## WHAT YOU NEED TO DO
Write out each line that follows exactly as it stands, without the pictures.

## INFORMATION SUPPLIED
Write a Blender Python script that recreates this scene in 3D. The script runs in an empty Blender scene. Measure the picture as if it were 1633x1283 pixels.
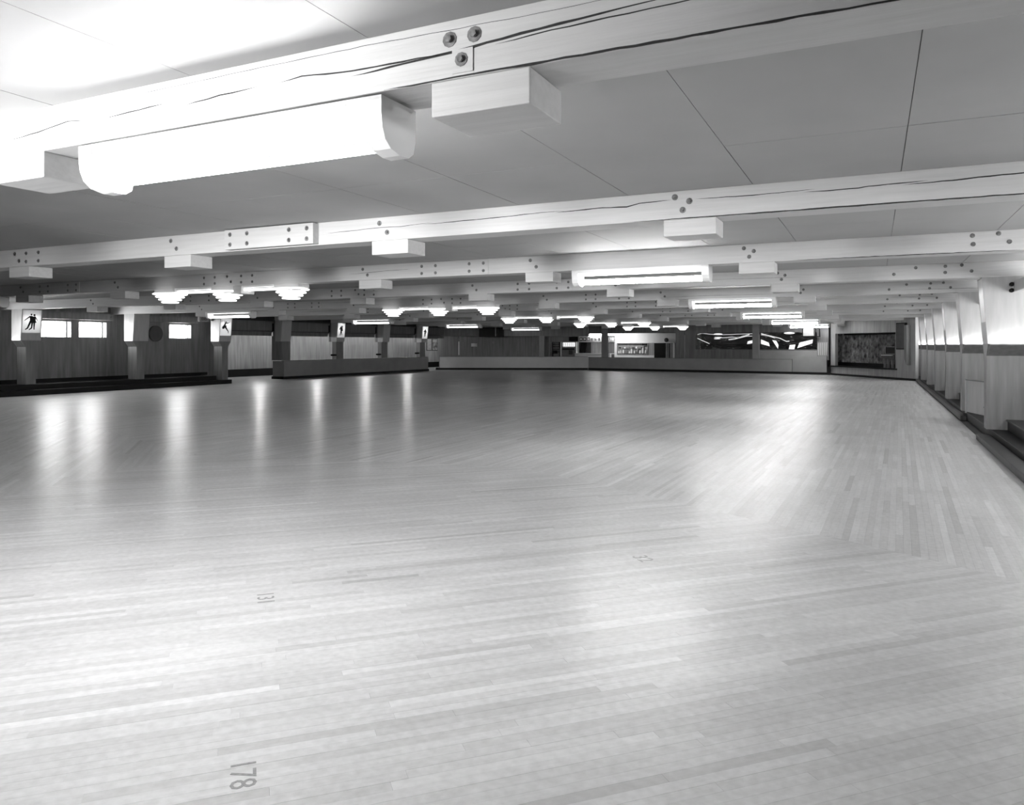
import bpy, math, random
import numpy as np
from mathutils import Vector, Matrix

sc = bpy.context.scene
COL = sc.collection
random.seed(7)
R = random.Random(11)

# ------------------------------------------------------------------ camera, world, exposure
TH = math.atan(.4795)                       # camera looks this far left of the hall's long axis (+Y)
cam_d = bpy.data.cameras.new('camera')
cam = bpy.data.objects.new('camera', cam_d)
COL.objects.link(cam)
cam.location = (0, 0, 1.6)
cam.rotation_euler = (math.pi / 2, 0, TH)
cam_d.sensor_width = 36
cam_d.lens = 1206.6 / 1633 * 36
cam_d.shift_y = -91.5 / 1633
cam_d.clip_end = 200
sc.camera = cam

w = bpy.data.worlds.new('world')
sc.world = w
w.use_nodes = True
w.node_tree.nodes['Background'].inputs[0].default_value = (1, 1, 1, 1)
w.node_tree.nodes['Background'].inputs[1].default_value = 0.05
vs = sc.view_settings
vs.view_transform = 'Standard'
vs.look = 'None'
vs.gamma = 1
vs.use_curve_mapping = False
vs.exposure = 0.68
EM_TUBE = 31.0
EM_WIN = 18.0
EM_SIGN = 9.0

fl = bpy.data.lights.new('photographer_flood', 'AREA')       # unseen flood added behind and left of the camera to brighten the hall
fl.shape = 'SQUARE'
fl.size = 1.0
fl.energy = 230
flo = bpy.data.objects.new('photographer_flood', fl)
COL.objects.link(flo)
fl.spread = math.radians(95)
flo.location = (-5.5, -2.0, 2.3)
flo.rotation_euler = (math.radians(98), 0, math.radians(-4))

# ------------------------------------------------------------------ materials (all greys: the photograph is black and white)
def nodes(name):
    m = bpy.data.materials.new(name)
    m.use_nodes = True
    nt = m.node_tree
    b = nt.nodes['Principled BSDF']
    return m, nt, b

def g(v):
    return (v, v, v, 1)

def ramp(nt, fac, a, b, p0=0.3, p1=0.7):
    r = nt.nodes.new('ShaderNodeValToRGB')
    r.color_ramp.elements[0].position = p0
    r.color_ramp.elements[1].position = p1
    r.color_ramp.elements[0].color = g(a)
    r.color_ramp.elements[1].color = g(b)
    nt.links.new(fac, r.inputs[0])
    return r.outputs[0]

def noise(nt, scale, vec=(1, 1, 1), detail=4, coord='Object'):
    tc = nt.nodes.new('ShaderNodeTexCoord')
    mp = nt.nodes.new('ShaderNodeMapping')
    mp.inputs['Scale'].default_value = vec
    n = nt.nodes.new('ShaderNodeTexNoise')
    n.inputs['Scale'].default_value = scale
    n.inputs['Detail'].default_value = detail
    nt.links.new(tc.outputs[coord], mp.inputs[0])
    nt.links.new(mp.outputs[0], n.inputs[0])
    return n.outputs[0]

def mat(name, v, rough=.6, var=.12, scale=3, vec=(1, 1, 1), bump=0, spec=.5, detail=4):
    m, nt, b = nodes(name)
    n = noise(nt, scale, vec, detail)
    nt.links.new(ramp(nt, n, v * (1 - var), min(1, v * (1 + var))), b.inputs['Base Color'])
    b.inputs['Roughness'].default_value = rough
    b.inputs['Specular IOR Level'].default_value = spec
    if bump:
        bp = nt.nodes.new('ShaderNodeBump')
        bp.inputs['Strength'].default_value = bump
        bp.inputs['Distance'].default_value = .01
        nt.links.new(n, bp.inputs['Height'])
        nt.links.new(bp.outputs[0], b.inputs['Normal'])
    return m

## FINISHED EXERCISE
Write a Blender Python script that recreates this scene in 3D. The script runs in an empty Blender scene. Measure the picture as if it were 1633x1283 pixels.
import bpy, math, random
import numpy as np
from mathutils import Vector, Matrix

sc = bpy.context.scene
COL = sc.collection
random.seed(7)
R = random.Random(11)

# ------------------------------------------------------------------ camera, world, exposure
TH = math.atan(.4795)                       # camera looks this far left of the hall's long axis (+Y)
cam_d = bpy.data.cameras.new('camera')
cam = bpy.data.objects.new('camera', cam_d)
COL.objects.link(cam)
cam.location = (0, 0, 1.6)
cam.rotation_euler = (math.pi / 2, 0, TH)
cam_d.sensor_width = 36
cam_d.lens = 1206.6 / 1633 * 36
cam_d.shift_y = -91.5 / 1633
cam_d.clip_end = 200
sc.camera = cam

w = bpy.data.worlds.new('world')
sc.world = w
w.use_nodes = True
w.node_tree.nodes['Background'].inputs[0].default_value = (1, 1, 1, 1)
w.node_tree.nodes['Background'].inputs[1].default_value = 0.05
vs = sc.view_settings
vs.view_transform = 'Standard'
vs.look = 'None'
vs.gamma = 1
vs.use_curve_mapping = False
vs.exposure = 0.68
EM_TUBE = 31.0
EM_WIN = 18.0
EM_SIGN = 9.0

fl = bpy.data.lights.new('photographer_flood', 'AREA')       # unseen flood added behind and left of the camera to brighten the hall
fl.shape = 'SQUARE'
fl.size = 1.0
fl.energy = 230
flo = bpy.data.objects.new('photographer_flood', fl)
COL.objects.link(flo)
fl.spread = math.radians(95)
flo.location = (-5.5, -2.0, 2.3)
flo.rotation_euler = (math.radians(98), 0, math.radians(-4))

# ------------------------------------------------------------------ materials (all greys: the photograph is black and white)
def nodes(name):
    m = bpy.data.materials.new(name)
    m.use_nodes = True
    nt = m.node_tree
    b = nt.nodes['Principled BSDF']
    return m, nt, b

def g(v):
    return (v, v, v, 1)

def ramp(nt, fac, a, b, p0=0.3, p1=0.7):
    r = nt.nodes.new('ShaderNodeValToRGB')
    r.color_ramp.elements[0].position = p0
    r.color_ramp.elements[1].position = p1
    r.color_ramp.elements[0].color = g(a)
    r.color_ramp.elements[1].color = g(b)
    nt.links.new(fac, r.inputs[0])
    return r.outputs[0]

def noise(nt, scale, vec=(1, 1, 1), detail=4, coord='Object'):
    tc = nt.nodes.new('ShaderNodeTexCoord')
    mp = nt.nodes.new('ShaderNodeMapping')
    mp.inputs['Scale'].default_value = vec
    n = nt.nodes.new('ShaderNodeTexNoise')
    n.inputs['Scale'].default_value = scale
    n.inputs['Detail'].default_value = detail
    nt.links.new(tc.outputs[coord], mp.inputs[0])
    nt.links.new(mp.outputs[0], n.inputs[0])
    return n.outputs[0]

def mat(name, v, rough=.6, var=.12, scale=3, vec=(1, 1, 1), bump=0, spec=.5, detail=4):
    m, nt, b = nodes(name)
    n = noise(nt, scale, vec, detail)
    nt.links.new(ramp(nt, n, v * (1 - var), min(1, v * (1 + var))), b.inputs['Base Color'])
    b.inputs['Roughness'].default_value = rough
    b.inputs['Specular IOR Level'].default_value = spec
    if bump:
        bp = nt.nodes.new('ShaderNodeBump')
        bp.inputs['Strength'].default_value = bump
        bp.inputs['Distance'].default_value = .01
        nt.links.new(n, bp.inputs['Height'])
        nt.links.new(bp.outputs[0], b.inputs['Normal'])
    return m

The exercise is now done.